A Mac user very sensibly contacted me worried about pasting a command to edit a plist into the terminal from a website they found trying to fix an issue. Nobody should be pasting commands they don’t understand into terminals. A quick search and I found the GUI toggle to do the same thing. It isn’t exclusively a Linux issue. Windows and Mac have complex operating systems underneath and equivalently powerful command line tools.
GUI config isn’t practical for hardcore linux users. It isn’t scriptable, we can’t store it in version control, it is harder to document, it is harder to use remotely. We have to appreciate that we have a growing number of users where it is worth taking a bit more time and sharing an alternative if one exists. However nobody wants to configure services in a GUI as we want to version, document and distribute this stuff and managing services in a GUI is unprofessional because you lose these things.
So wait, are we really saying it’s newsworthy every time one person switches to Linux?
When that person is a public figure I think it is news worthy.
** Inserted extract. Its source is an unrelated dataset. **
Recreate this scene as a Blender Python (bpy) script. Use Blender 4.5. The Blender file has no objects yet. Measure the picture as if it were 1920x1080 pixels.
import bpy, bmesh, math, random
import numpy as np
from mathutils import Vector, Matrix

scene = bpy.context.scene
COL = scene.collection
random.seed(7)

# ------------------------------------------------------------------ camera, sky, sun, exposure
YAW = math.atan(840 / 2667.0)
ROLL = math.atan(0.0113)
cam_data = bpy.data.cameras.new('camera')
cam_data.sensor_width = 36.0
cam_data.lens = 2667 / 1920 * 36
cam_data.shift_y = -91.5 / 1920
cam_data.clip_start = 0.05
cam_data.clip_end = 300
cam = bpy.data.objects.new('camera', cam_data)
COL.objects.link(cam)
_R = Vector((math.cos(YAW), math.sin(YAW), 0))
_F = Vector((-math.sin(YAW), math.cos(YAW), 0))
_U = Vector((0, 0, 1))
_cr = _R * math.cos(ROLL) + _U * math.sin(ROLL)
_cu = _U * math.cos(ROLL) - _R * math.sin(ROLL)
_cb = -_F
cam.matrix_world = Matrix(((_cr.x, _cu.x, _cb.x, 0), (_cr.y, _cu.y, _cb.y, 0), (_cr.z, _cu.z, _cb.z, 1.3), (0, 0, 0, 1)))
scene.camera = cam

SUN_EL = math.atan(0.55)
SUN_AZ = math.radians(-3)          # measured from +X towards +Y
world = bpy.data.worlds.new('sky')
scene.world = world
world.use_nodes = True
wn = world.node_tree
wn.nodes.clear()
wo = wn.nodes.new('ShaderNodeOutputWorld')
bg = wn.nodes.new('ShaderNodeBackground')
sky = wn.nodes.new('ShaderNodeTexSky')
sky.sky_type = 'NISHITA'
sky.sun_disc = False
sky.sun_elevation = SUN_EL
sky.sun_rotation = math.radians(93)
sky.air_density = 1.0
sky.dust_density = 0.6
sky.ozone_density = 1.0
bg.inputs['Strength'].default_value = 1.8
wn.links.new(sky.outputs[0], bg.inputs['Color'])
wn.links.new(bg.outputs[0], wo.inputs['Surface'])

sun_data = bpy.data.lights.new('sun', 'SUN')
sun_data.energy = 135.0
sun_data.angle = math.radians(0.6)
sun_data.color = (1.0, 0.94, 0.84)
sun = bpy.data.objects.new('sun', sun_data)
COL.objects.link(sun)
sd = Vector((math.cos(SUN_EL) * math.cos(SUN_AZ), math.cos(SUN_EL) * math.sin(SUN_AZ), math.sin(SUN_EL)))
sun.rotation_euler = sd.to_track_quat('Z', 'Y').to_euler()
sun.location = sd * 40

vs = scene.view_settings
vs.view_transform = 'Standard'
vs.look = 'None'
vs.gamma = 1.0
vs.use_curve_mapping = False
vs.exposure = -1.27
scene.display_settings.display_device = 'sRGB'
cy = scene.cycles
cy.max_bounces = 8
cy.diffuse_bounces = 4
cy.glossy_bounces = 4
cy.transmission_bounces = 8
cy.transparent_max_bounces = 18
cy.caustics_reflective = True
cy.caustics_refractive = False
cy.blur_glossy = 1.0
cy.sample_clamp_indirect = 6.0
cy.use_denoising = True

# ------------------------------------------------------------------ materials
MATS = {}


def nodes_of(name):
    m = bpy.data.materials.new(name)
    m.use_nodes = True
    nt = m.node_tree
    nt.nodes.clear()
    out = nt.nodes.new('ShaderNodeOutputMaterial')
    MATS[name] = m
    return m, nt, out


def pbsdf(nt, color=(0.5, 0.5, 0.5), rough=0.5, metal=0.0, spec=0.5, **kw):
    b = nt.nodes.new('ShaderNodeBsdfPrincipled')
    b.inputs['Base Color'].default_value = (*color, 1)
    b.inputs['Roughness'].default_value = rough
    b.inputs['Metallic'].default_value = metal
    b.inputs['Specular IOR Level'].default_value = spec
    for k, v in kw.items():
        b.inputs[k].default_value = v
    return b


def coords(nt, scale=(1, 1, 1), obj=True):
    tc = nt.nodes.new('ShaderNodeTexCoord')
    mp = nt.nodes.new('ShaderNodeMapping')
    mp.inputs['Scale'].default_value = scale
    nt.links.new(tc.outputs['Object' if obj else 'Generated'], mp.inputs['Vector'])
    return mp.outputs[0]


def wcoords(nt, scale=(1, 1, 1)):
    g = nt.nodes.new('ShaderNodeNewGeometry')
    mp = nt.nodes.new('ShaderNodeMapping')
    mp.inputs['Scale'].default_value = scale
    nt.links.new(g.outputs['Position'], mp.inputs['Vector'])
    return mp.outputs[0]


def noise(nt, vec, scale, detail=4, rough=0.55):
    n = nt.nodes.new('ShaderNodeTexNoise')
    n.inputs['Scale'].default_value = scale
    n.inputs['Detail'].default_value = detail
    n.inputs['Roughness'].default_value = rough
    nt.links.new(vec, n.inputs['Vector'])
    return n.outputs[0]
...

Because it won’t be one person but a handful. As I am betting alot of people who follow them will want to try it out as well.
This is advertising 101.
Downside is if the public figure has a bad experience it will discourage many people from not even trying.
You really should check this guy out tho. He’s heaps fun to watch!
This entire video is gesturing hands in front of an apple computer. So fun!
I guess you had to be there, he has some very fun videos. His garbage time videos are a lot of fun if you like watching people mess around with shit boxes. And if you’re into drums, he has the drum thing too.
I guess if you’re boring and like watching others play games you could just play yourself. There’s hello, I’m gaming. He tries to make it more interesting but it’s gaming so.
The best way to encourage adoption is to be miserable as fuck about every topic and event.